About Kirva
Kirva integrates Mussar (applied Jewish ethics) and Chassidic (applied Jewish mysticism) practice with social justice efforts.
What is Mussar?
Mussar is a millenia-old genre of Jewish wisdom and practice that helps people bridge the gap between ethical ideals and actual human behavior and action in the world. Mussar is a practical, relevant spiritual discipline that understands everyday, mundane life as a workshop for holiness. Kirva makes this wisdom tradition accessible to contemporary social activists, merging Tikkun Atzmi/self-development with Tikkun Olam/social change, helping practitioners to align values with behavior on the intrapersonal, interpersonal, and communal levels.
What is Chassidut?
Chassidut refers to the spiritual revival that swept Eastern European Jewry in the mid-18th century and still resonates strongly today. Features of Chassidut include living with joy, cultivating awareness of holiness in mundane, daily life, storytelling, dancing, singing, learning from inspired teachers and developing a direct relationship with God. Kirva draws mostly from the lineage of Rebbe Nachman of Breslov (d. 1810, Ukraine), which emphasizes joy, yearning, unscripted conversations with God, and making a rigorous discipline of finding good in oneself and others. Kirva employs these spiritual disciplines to support the resilience, sense of connection, and motivation of activists working on the front lines of social change.
Our Values
All Are Made in the Divine Image
​All people have infinite value, are unique, and are equally worthy. The world we aspire to create reflects this reality.
Cultivating Ratzon—Deep Desire & Yearning
Yearning for connection and the well-being of all creation is an essential human quality that is honored and cultivated through spiritual practice and necessary for social justice.
Social Justice is Spiritual Practice
Creating equitable and sustainable communities is an act of care and healing for ourselves, others, and the planet that nourishes the soul on a spiritual level.

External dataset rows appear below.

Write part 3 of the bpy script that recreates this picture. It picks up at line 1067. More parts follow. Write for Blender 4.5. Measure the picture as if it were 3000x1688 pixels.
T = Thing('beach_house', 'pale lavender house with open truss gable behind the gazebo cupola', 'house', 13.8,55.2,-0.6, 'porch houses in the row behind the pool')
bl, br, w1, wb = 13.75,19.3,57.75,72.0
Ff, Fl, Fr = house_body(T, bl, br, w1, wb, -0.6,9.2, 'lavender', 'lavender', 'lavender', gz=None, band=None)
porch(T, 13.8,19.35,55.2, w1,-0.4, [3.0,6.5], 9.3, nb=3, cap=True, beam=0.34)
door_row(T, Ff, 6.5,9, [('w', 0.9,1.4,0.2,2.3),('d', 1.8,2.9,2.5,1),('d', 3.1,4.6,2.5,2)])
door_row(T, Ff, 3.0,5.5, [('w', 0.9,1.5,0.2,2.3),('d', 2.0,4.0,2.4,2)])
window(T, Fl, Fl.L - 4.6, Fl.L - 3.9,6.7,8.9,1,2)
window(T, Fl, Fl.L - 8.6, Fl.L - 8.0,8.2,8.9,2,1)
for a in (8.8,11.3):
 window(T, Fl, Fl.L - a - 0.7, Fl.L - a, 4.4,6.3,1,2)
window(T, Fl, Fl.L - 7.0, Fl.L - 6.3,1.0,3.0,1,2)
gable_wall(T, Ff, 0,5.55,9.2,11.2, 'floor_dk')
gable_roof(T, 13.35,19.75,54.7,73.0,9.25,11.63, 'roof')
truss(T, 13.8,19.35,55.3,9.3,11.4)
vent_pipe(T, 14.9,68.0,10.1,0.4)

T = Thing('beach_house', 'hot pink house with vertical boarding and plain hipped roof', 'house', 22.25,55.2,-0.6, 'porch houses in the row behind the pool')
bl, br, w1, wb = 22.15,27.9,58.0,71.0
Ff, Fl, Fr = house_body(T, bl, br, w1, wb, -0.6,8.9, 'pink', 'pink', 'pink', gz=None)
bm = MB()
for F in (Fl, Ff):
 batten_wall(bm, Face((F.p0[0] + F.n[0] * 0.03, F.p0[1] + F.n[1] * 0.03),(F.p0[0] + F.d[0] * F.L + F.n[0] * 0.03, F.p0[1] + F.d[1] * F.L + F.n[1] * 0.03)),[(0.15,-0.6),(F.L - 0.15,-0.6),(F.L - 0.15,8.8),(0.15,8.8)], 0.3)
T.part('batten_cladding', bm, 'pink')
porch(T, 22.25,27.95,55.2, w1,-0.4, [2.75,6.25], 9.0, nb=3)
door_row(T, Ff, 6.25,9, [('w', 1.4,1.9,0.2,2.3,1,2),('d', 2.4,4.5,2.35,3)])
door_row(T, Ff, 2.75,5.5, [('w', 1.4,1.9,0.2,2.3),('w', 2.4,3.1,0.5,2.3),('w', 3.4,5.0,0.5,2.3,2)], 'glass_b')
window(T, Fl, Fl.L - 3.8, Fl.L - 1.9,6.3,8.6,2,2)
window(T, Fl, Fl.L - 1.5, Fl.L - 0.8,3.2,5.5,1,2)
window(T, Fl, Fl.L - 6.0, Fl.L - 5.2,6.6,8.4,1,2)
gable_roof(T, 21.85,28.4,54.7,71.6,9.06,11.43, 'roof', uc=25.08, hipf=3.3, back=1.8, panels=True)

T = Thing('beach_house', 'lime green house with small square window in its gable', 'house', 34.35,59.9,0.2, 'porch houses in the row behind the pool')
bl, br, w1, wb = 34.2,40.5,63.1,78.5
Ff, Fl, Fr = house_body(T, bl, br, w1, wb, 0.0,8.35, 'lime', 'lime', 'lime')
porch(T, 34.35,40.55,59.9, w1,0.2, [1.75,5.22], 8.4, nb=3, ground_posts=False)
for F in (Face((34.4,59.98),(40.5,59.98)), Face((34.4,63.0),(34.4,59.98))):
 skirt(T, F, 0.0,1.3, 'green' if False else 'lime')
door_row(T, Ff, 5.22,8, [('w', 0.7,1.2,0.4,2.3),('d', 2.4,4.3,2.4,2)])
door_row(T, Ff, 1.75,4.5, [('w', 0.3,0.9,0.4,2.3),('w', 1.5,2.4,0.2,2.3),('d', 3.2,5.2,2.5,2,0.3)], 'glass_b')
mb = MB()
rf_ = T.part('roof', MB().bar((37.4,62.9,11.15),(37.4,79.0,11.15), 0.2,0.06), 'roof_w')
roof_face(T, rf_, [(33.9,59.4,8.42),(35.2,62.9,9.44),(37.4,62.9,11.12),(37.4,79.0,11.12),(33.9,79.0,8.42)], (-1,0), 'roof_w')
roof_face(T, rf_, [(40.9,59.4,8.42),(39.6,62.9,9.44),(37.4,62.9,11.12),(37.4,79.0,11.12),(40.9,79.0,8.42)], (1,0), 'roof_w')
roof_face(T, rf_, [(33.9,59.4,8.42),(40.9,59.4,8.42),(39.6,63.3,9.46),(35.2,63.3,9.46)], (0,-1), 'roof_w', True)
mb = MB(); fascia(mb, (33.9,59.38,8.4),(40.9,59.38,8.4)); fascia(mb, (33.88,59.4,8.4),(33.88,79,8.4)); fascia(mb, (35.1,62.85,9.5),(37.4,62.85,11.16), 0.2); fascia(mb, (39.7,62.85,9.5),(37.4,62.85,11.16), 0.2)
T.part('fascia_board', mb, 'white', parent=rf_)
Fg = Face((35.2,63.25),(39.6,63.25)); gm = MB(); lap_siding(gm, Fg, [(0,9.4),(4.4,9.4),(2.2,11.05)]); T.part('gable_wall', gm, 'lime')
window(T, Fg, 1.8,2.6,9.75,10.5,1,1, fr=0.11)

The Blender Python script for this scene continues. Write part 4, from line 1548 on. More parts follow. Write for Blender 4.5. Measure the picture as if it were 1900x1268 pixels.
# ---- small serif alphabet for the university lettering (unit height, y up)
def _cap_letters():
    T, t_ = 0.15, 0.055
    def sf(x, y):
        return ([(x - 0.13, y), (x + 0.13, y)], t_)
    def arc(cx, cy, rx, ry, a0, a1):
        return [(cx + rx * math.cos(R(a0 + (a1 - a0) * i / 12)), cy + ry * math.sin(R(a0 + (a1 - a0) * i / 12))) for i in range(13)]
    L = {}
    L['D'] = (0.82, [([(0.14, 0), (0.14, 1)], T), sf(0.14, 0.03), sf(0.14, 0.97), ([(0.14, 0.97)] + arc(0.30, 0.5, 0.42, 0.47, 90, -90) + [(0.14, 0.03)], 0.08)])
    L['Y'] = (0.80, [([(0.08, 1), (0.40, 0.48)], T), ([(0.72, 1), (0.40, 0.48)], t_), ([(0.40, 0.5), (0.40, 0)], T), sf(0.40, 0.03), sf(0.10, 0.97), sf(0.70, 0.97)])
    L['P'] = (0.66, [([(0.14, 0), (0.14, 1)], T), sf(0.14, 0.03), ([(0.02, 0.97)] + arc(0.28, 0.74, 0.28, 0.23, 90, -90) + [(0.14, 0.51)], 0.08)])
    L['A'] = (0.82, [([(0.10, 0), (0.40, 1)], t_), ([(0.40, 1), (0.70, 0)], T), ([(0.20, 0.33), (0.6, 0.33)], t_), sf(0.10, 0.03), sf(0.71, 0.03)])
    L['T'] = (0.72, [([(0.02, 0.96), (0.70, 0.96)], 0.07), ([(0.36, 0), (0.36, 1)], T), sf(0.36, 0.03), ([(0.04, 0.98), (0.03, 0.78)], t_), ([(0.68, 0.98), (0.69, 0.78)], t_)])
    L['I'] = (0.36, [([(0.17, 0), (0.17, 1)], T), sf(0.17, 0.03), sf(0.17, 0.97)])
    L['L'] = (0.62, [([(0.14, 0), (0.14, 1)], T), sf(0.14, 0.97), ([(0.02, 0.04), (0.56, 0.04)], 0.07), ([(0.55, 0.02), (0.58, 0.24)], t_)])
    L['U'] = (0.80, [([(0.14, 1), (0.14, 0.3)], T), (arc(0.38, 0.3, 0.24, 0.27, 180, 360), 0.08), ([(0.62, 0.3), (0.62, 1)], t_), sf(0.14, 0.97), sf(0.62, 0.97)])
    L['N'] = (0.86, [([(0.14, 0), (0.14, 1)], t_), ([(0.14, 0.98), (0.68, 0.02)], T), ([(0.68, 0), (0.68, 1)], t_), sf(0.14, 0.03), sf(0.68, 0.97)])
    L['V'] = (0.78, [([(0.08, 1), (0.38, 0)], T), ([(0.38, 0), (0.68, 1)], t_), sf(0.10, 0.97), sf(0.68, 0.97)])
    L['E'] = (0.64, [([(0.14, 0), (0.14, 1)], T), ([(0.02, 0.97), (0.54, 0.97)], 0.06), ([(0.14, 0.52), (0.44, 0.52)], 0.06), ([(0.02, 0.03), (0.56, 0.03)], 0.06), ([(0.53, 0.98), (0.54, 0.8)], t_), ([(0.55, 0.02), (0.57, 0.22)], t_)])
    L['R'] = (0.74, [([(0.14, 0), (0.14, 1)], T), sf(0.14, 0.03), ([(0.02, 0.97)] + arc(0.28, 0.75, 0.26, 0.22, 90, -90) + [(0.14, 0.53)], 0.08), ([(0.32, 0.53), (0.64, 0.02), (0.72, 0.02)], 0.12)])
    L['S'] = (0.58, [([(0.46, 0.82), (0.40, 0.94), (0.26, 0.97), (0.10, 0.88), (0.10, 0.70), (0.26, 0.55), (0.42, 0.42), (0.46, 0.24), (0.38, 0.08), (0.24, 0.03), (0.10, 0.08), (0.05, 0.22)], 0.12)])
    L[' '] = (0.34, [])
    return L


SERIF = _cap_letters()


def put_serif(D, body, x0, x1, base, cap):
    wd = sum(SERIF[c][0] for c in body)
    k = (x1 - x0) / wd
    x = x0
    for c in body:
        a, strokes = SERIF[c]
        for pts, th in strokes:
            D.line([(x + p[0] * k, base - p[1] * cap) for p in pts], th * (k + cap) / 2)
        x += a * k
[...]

Interdependence of All Life
All creation, including humanity, the variety of human cultures, animal life, and the planet, exists in a web of connection and interdependence. Knowing this reality at an embodied, felt level helps create the conditions for collective liberation.
Community
Sustaining a thriving, caring, and nurturing community is an essential component of Jewish spiritual practice.
Our Theory of Change
Through courses, cohort experiences, and communal activities grounded in Jewish teachings and texts, participants gain insight and practical tools for approaching social change work as a nourishing spiritual practice. Whether participants are interested in specific issues, e.g. racial justice or climate justice, or want resources to act more broadly, grounding action in spiritual practice enables participants to sustain their activism with joy, hope, and resilience. This enables our community to be both grounded in our sacred connection and more wholly sustained, effective, and successful in our collective efforts toward repair and justice.